8.9 Other Useful Hypothesis Tests
The hypothesis tests presented in this chapter are run-of-the-mill techniques that are used in experiments across many disciplines. So far, though, we have only treated techniques for analyzing the mean of one or several samples. Sometimes we are more interested in properties other than the mean, such as variances or proportions. Such analyses require different hypothesis tests. They will not be treated here but to make it easier for the reader to find the appropriate technique for a given situation, a few additional hypothesis tests and the situations in which they are used will be mentioned. Once we have understood the t-test it is quite straightforward to use other techniques, as all tests are based on the same principles:
- Firstly, formulate a question that contains a statistical parameter and a word expressing a difference. It could be “Is the sample mean different from the target value?”, “Are the variances of these two samples different?”, or something similar. In the teatime experiment it would be “Is the proportion of correct classifications higher than what could be expected to occur by chance?”
- Translate the question into a null hypothesis and an alternative hypothesis. These are mathematical relationships between the sample statistic and the population statistic. The null hypothesis assumes that the answer to the question is no – any apparent difference is due to natural, random variation in the data. As it assumes that no difference exists, the null hypothesis always contains an equals sign. The alternative hypothesis assumes that a real difference underlies the variation in the data – a difference that we would like the data to reveal. The alternative hypothesis is always the opposite of the null hypothesis. This means that, if the null hypothesis contains a “=”, the alternative hypothesis contains a “≠”. If the null hypothesis contains a “≤”, the alternative hypothesis contains a “>”, and so on.

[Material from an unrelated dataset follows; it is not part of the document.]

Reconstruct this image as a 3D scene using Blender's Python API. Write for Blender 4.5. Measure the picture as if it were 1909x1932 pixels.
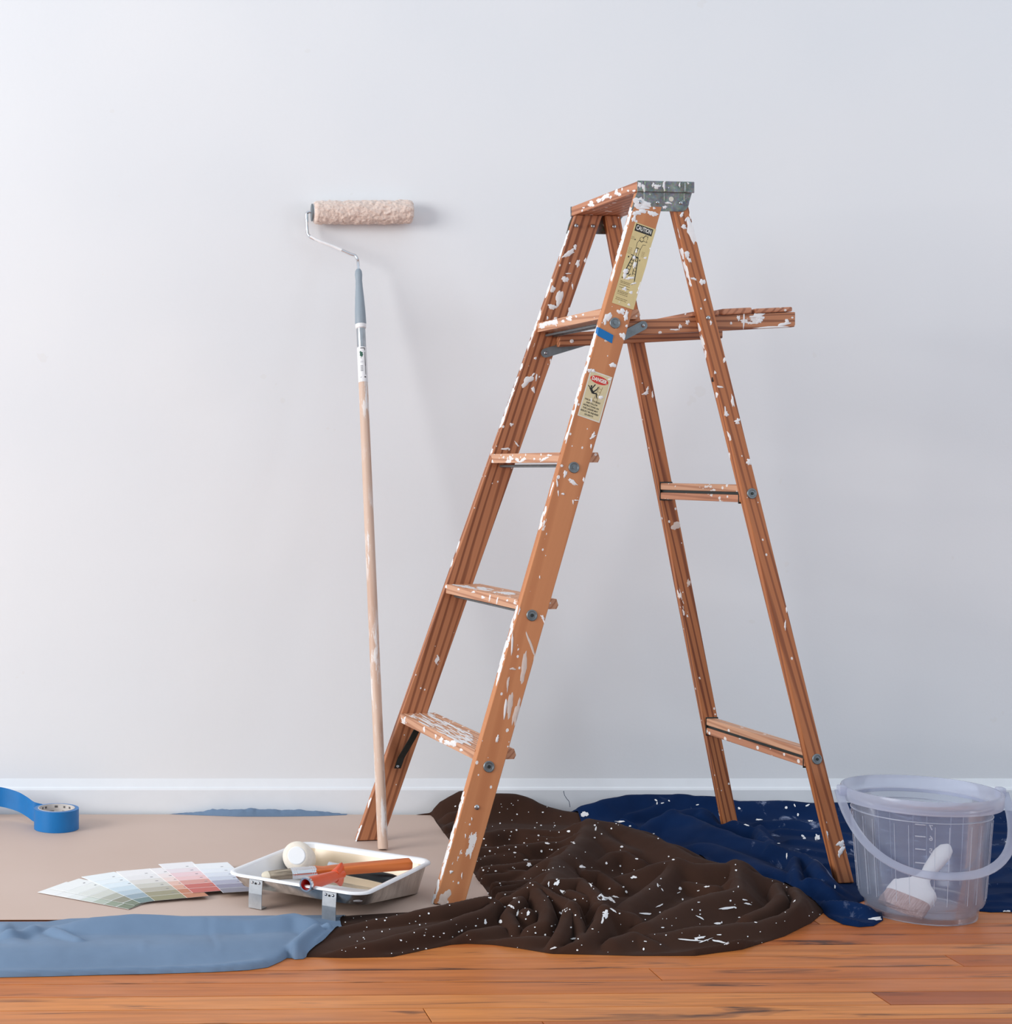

- Find the reference distribution associated with the null hypothesis. This is the probability density function that the statistical parameter follows in the case that the process under study is governed completely by chance.
- Determine the critical value of the reference distribution at the desired level of confidence. Also determine the observed value of the test statistic, which is determined by your data. (This involves a variable transformation, for example from a sample mean to a t-value.) If the observed value is more extreme than the critical one the effect is deemed statistically significant, otherwise it is not.
The greatest difference between different hypothesis tests is the reference distribution that is used. At this point it should be clear that the reference distribution of the mean of a small sample is a t-distribution having the same number of degrees of freedom as the sample. This is because the mean can be transformed into the variable t, according to Equation 8.1. Correspondingly, the variance of a sample can be transformed into a variable that follows what is called a χ2-distribution – pronounced “chi-squared distribution”. It is also characterized by the number of degrees of freedom of the sample. If we want to compare the variance of a sample to a target value we use a so-called χ2-test for variance. If we instead want to compare the variances of two samples we use the so-called F-test. We have already been acquainted with the F-distribution in connection with the ANOVA, where we stated that ratios of variances follow this distribution. The F-distribution is characterized by the numbers of degrees of freedom of the two samples that are compared.
Some experiments yield results in the form of proportions. For example, if a team of engineers modifies a manufacturing process to improve product quality, it may be interested in knowing if the failure rate is lower among the items that have gone through the new process compared to those going through the original one. If you want to test proportions there are a number of techniques at your disposal, and the particular situation decides which one is better suited. Box, Hunter and Hunter [3] provide some examples of such tests.